>> begin Provided records
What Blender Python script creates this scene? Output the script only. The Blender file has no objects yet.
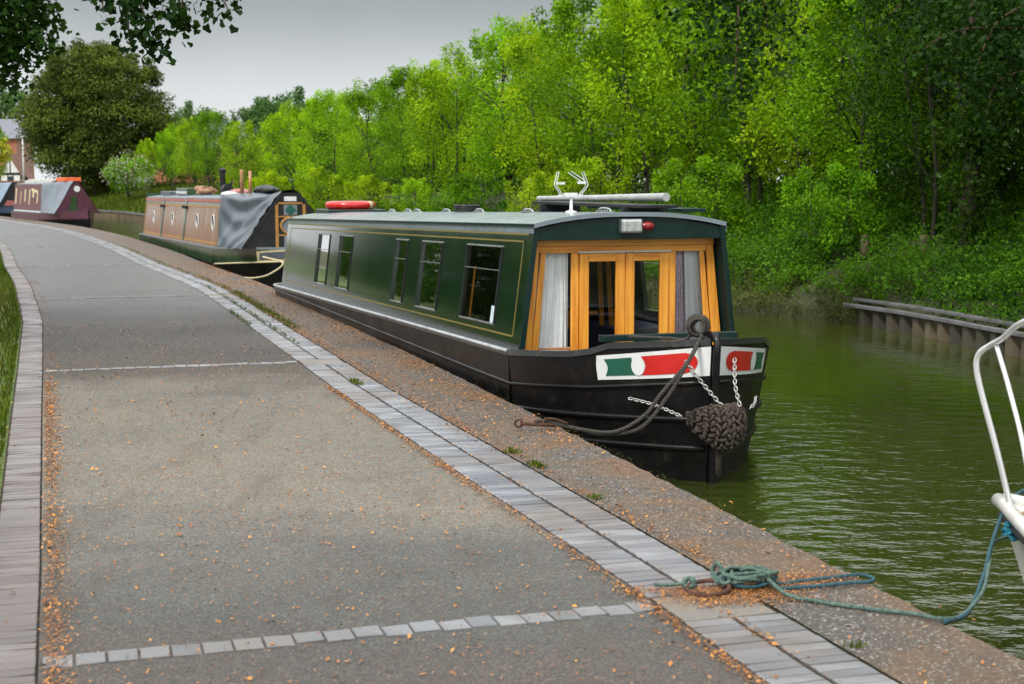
import bpy, bmesh, math, random
import numpy as np
from mathutils import Vector, Matrix
R = math.radians
random.seed(5)
C = bpy.context.scene.collection
SC = bpy.context.scene

# ------------------------------------------------------------------ camera, world, sun, exposure
cam_d = bpy.data.cameras.new('camera'); cam = bpy.data.objects.new('camera', cam_d); C.objects.link(cam)
cam.location = (0, 0, 1.65)
cam.rotation_euler = (R(90) - math.atan(160/1450), 0, 0)
cam_d.sensor_width = 36; cam_d.lens = 1450/1024*36
cam_d.clip_start = .05; cam_d.clip_end = 6000
cam_d.dof.use_dof = True; cam_d.dof.focus_distance = 10.5; cam_d.dof.aperture_fstop = 4.5
SC.camera = cam
SC.view_settings.view_transform = 'Standard'; SC.view_settings.look = 'None'
SC.view_settings.gamma = 1; SC.view_settings.exposure = 0.95

w = bpy.data.worlds.new('World'); SC.world = w; w.use_nodes = True
nt = w.node_tree; nt.nodes.clear()
SUN_EL, SUN_AZ = 48, 215      # azimuth measured clockwise from +Y (behind and left of the camera)
out = nt.nodes.new('ShaderNodeOutputWorld'); bg = nt.nodes.new('ShaderNodeBackground')
sky = nt.nodes.new('ShaderNodeTexSky'); sky.sky_type = 'NISHITA'; sky.sun_disc = False
sky.sun_elevation = R(SUN_EL); sky.sun_rotation = R(SUN_AZ); sky.dust_density = 4
tc = nt.nodes.new('ShaderNodeTexCoord'); sx = nt.nodes.new('ShaderNodeSeparateXYZ')
nt.links.new(tc.outputs['Generated'], sx.inputs[0])
rp = nt.nodes.new('ShaderNodeValToRGB'); nt.links.new(sx.outputs['Z'], rp.inputs[0])
cr = rp.color_ramp; cr.interpolation = 'EASE'
for i, (p, v) in enumerate([(0, (5.2, 5.4, 5.5)), (.04, (4.7, 4.9, 5.0)), (.13, (2.1, 2.28, 2.36)), (.21, (7.6, 7.8, 7.9)), (1, (9.8, 9.9, 10.0))]):
    e = cr.elements[i] if i < 2 else cr.elements.new(p)
    e.position = p; e.color = (*[c/20 for c in v], 1)
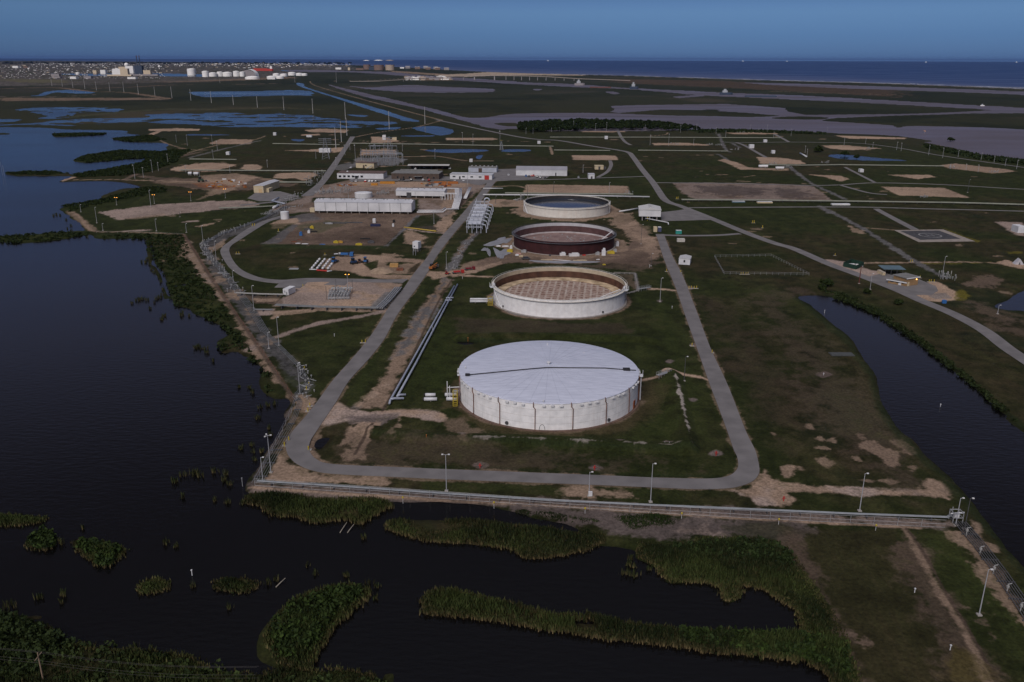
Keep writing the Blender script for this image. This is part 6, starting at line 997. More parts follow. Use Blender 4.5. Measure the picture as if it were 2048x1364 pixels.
>> end Provided records
Work to complete:
Repeat the lines from where the entries begin to the line with "SC = bpy.context.scene", both included. Any picture is left out.

Result below:
What Blender Python script creates this scene? Output the script only. The Blender file has no objects yet.
import bpy, bmesh, math, random
import numpy as np
from mathutils import Vector, Matrix
R = math.radians
random.seed(5)
C = bpy.context.scene.collection
SC = bpy.context.scene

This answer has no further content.